▶ [Aim of the exercise] Reproduce the data that follows in its entirety, character for character.
** Start Recorded information **
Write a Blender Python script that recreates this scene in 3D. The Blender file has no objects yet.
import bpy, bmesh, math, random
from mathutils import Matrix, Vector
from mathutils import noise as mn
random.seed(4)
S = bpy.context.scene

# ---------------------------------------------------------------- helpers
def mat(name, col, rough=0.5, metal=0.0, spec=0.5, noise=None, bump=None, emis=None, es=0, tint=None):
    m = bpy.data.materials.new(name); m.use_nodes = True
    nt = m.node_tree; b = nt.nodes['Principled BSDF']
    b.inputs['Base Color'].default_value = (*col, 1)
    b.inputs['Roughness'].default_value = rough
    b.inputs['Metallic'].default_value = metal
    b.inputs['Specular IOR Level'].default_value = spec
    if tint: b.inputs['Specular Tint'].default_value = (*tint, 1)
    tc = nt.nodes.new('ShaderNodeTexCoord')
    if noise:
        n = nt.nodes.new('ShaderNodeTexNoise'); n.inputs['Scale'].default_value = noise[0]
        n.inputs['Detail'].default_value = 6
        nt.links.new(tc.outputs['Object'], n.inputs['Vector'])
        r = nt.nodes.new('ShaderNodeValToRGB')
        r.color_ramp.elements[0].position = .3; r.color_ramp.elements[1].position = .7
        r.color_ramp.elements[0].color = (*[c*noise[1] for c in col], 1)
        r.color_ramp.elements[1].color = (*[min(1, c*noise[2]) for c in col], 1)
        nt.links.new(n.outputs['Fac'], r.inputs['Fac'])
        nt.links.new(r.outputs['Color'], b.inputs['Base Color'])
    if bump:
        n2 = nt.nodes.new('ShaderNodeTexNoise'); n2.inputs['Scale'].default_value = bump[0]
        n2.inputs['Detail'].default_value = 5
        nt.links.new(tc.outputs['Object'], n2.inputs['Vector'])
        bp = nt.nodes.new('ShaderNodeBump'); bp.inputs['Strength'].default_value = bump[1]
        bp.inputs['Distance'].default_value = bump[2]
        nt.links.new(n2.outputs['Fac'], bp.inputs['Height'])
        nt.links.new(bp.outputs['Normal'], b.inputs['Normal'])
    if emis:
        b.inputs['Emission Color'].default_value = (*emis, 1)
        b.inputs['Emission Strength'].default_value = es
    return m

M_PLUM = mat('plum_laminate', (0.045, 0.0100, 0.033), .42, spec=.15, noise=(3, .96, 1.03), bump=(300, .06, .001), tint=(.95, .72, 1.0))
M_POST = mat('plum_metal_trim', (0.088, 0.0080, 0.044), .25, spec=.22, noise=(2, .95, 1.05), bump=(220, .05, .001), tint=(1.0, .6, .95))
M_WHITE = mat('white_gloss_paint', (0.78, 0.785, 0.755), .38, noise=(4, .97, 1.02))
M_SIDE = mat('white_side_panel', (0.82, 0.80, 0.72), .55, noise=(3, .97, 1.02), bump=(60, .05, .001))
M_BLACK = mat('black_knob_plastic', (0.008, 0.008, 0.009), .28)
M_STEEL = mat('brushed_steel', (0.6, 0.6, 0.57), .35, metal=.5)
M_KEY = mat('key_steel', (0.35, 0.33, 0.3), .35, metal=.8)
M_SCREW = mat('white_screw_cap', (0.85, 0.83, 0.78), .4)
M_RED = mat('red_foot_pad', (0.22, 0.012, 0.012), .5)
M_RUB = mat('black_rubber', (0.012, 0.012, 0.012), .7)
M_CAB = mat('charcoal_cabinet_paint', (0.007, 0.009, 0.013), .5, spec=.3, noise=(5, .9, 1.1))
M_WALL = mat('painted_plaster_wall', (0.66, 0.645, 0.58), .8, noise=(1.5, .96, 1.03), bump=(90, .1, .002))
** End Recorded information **
▶ [Output of the exercise]
Write a Blender Python script that recreates this scene in 3D. The Blender file has no objects yet.
import bpy, bmesh, math, random
from mathutils import Matrix, Vector
from mathutils import noise as mn
random.seed(4)
S = bpy.context.scene

# ---------------------------------------------------------------- helpers
def mat(name, col, rough=0.5, metal=0.0, spec=0.5, noise=None, bump=None, emis=None, es=0, tint=None):
    m = bpy.data.materials.new(name); m.use_nodes = True
    nt = m.node_tree; b = nt.nodes['Principled BSDF']
    b.inputs['Base Color'].default_value = (*col, 1)
    b.inputs['Roughness'].default_value = rough
    b.inputs['Metallic'].default_value = metal
    b.inputs['Specular IOR Level'].default_value = spec
    if tint: b.inputs['Specular Tint'].default_value = (*tint, 1)
    tc = nt.nodes.new('ShaderNodeTexCoord')
    if noise:
        n = nt.nodes.new('ShaderNodeTexNoise'); n.inputs['Scale'].default_value = noise[0]
        n.inputs['Detail'].default_value = 6
        nt.links.new(tc.outputs['Object'], n.inputs['Vector'])
        r = nt.nodes.new('ShaderNodeValToRGB')
        r.color_ramp.elements[0].position = .3; r.color_ramp.elements[1].position = .7
        r.color_ramp.elements[0].color = (*[c*noise[1] for c in col], 1)
        r.color_ramp.elements[1].color = (*[min(1, c*noise[2]) for c in col], 1)
        nt.links.new(n.outputs['Fac'], r.inputs['Fac'])
        nt.links.new(r.outputs['Color'], b.inputs['Base Color'])
    if bump:
        n2 = nt.nodes.new('ShaderNodeTexNoise'); n2.inputs['Scale'].default_value = bump[0]
        n2.inputs['Detail'].default_value = 5
        nt.links.new(tc.outputs['Object'], n2.inputs['Vector'])
        bp = nt.nodes.new('ShaderNodeBump'); bp.inputs['Strength'].default_value = bump[1]
        bp.inputs['Distance'].default_value = bump[2]
        nt.links.new(n2.outputs['Fac'], bp.inputs['Height'])
        nt.links.new(bp.outputs['Normal'], b.inputs['Normal'])
    if emis:
        b.inputs['Emission Color'].default_value = (*emis, 1)
        b.inputs['Emission Strength'].default_value = es
    return m

M_PLUM = mat('plum_laminate', (0.045, 0.0100, 0.033), .42, spec=.15, noise=(3, .96, 1.03), bump=(300, .06, .001), tint=(.95, .72, 1.0))
M_POST = mat('plum_metal_trim', (0.088, 0.0080, 0.044), .25, spec=.22, noise=(2, .95, 1.05), bump=(220, .05, .001), tint=(1.0, .6, .95))
M_WHITE = mat('white_gloss_paint', (0.78, 0.785, 0.755), .38, noise=(4, .97, 1.02))
M_SIDE = mat('white_side_panel', (0.82, 0.80, 0.72), .55, noise=(3, .97, 1.02), bump=(60, .05, .001))
M_BLACK = mat('black_knob_plastic', (0.008, 0.008, 0.009), .28)
M_STEEL = mat('brushed_steel', (0.6, 0.6, 0.57), .35, metal=.5)
M_KEY = mat('key_steel', (0.35, 0.33, 0.3), .35, metal=.8)
M_SCREW = mat('white_screw_cap', (0.85, 0.83, 0.78), .4)
M_RED = mat('red_foot_pad', (0.22, 0.012, 0.012), .5)
M_RUB = mat('black_rubber', (0.012, 0.012, 0.012), .7)
M_CAB = mat('charcoal_cabinet_paint', (0.007, 0.009, 0.013), .5, spec=.3, noise=(5, .9, 1.1))
M_WALL = mat('painted_plaster_wall', (0.66, 0.645, 0.58), .8, noise=(1.5, .96, 1.03), bump=(90, .1, .002))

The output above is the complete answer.